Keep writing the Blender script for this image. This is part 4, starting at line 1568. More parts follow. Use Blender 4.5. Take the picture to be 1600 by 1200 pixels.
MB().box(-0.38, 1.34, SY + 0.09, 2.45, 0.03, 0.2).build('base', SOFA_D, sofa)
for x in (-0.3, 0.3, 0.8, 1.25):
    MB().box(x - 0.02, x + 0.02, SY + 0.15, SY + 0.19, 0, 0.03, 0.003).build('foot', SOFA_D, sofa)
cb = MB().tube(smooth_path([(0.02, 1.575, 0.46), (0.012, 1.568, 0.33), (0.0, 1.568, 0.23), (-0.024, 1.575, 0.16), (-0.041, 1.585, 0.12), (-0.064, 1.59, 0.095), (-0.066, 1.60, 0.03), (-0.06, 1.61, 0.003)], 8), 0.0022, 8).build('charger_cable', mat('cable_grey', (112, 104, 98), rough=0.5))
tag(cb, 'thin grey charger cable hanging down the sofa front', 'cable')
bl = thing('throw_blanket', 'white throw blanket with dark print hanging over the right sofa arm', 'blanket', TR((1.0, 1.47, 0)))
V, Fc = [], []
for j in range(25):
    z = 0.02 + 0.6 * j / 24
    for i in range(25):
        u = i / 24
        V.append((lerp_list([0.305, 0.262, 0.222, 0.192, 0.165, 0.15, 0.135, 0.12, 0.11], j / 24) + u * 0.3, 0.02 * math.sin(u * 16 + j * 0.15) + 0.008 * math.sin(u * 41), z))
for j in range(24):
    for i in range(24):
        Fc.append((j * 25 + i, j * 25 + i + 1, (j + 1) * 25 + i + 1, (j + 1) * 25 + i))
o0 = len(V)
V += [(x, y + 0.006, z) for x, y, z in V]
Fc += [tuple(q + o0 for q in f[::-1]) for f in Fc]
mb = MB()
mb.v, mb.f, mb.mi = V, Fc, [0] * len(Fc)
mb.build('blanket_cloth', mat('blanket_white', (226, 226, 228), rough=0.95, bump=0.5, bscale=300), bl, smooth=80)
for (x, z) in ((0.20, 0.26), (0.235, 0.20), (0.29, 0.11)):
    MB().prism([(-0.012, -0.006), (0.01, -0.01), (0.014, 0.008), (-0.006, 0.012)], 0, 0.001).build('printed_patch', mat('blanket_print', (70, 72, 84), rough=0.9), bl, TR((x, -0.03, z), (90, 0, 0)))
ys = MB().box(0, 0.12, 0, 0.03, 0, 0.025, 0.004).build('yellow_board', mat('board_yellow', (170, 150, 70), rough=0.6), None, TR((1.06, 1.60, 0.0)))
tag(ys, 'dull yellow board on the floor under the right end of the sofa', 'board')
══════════
Each line of the listing should be copied exactly.

§ **Task output**
Keep writing the Blender script for this image. This is part 4, starting at line 1568. More parts follow. Use Blender 4.5. Take the picture to be 1600 by 1200 pixels.
MB().box(-0.38, 1.34, SY + 0.09, 2.45, 0.03, 0.2).build('base', SOFA_D, sofa)
for x in (-0.3, 0.3, 0.8, 1.25):
    MB().box(x - 0.02, x + 0.02, SY + 0.15, SY + 0.19, 0, 0.03, 0.003).build('foot', SOFA_D, sofa)
cb = MB().tube(smooth_path([(0.02, 1.575, 0.46), (0.012, 1.568, 0.33), (0.0, 1.568, 0.23), (-0.024, 1.575, 0.16), (-0.041, 1.585, 0.12), (-0.064, 1.59, 0.095), (-0.066, 1.60, 0.03), (-0.06, 1.61, 0.003)], 8), 0.0022, 8).build('charger_cable', mat('cable_grey', (112, 104, 98), rough=0.5))
tag(cb, 'thin grey charger cable hanging down the sofa front', 'cable')
bl = thing('throw_blanket', 'white throw blanket with dark print hanging over the right sofa arm', 'blanket', TR((1.0, 1.47, 0)))
V, Fc = [], []
for j in range(25):
    z = 0.02 + 0.6 * j / 24
    for i in range(25):
        u = i / 24
        V.append((lerp_list([0.305, 0.262, 0.222, 0.192, 0.165, 0.15, 0.135, 0.12, 0.11], j / 24) + u * 0.3, 0.02 * math.sin(u * 16 + j * 0.15) + 0.008 * math.sin(u * 41), z))
for j in range(24):
    for i in range(24):
        Fc.append((j * 25 + i, j * 25 + i + 1, (j + 1) * 25 + i + 1, (j + 1) * 25 + i))
o0 = len(V)
V += [(x, y + 0.006, z) for x, y, z in V]
Fc += [tuple(q + o0 for q in f[::-1]) for f in Fc]
mb = MB()
mb.v, mb.f, mb.mi = V, Fc, [0] * len(Fc)
mb.build('blanket_cloth', mat('blanket_white', (226, 226, 228), rough=0.95, bump=0.5, bscale=300), bl, smooth=80)
for (x, z) in ((0.20, 0.26), (0.235, 0.20), (0.29, 0.11)):
    MB().prism([(-0.012, -0.006), (0.01, -0.01), (0.014, 0.008), (-0.006, 0.012)], 0, 0.001).build('printed_patch', mat('blanket_print', (70, 72, 84), rough=0.9), bl, TR((x, -0.03, z), (90, 0, 0)))
ys = MB().box(0, 0.12, 0, 0.03, 0, 0.025, 0.004).build('yellow_board', mat('board_yellow', (170, 150, 70), rough=0.6), None, TR((1.06, 1.60, 0.0)))
tag(ys, 'dull yellow board on the floor under the right end of the sofa', 'board')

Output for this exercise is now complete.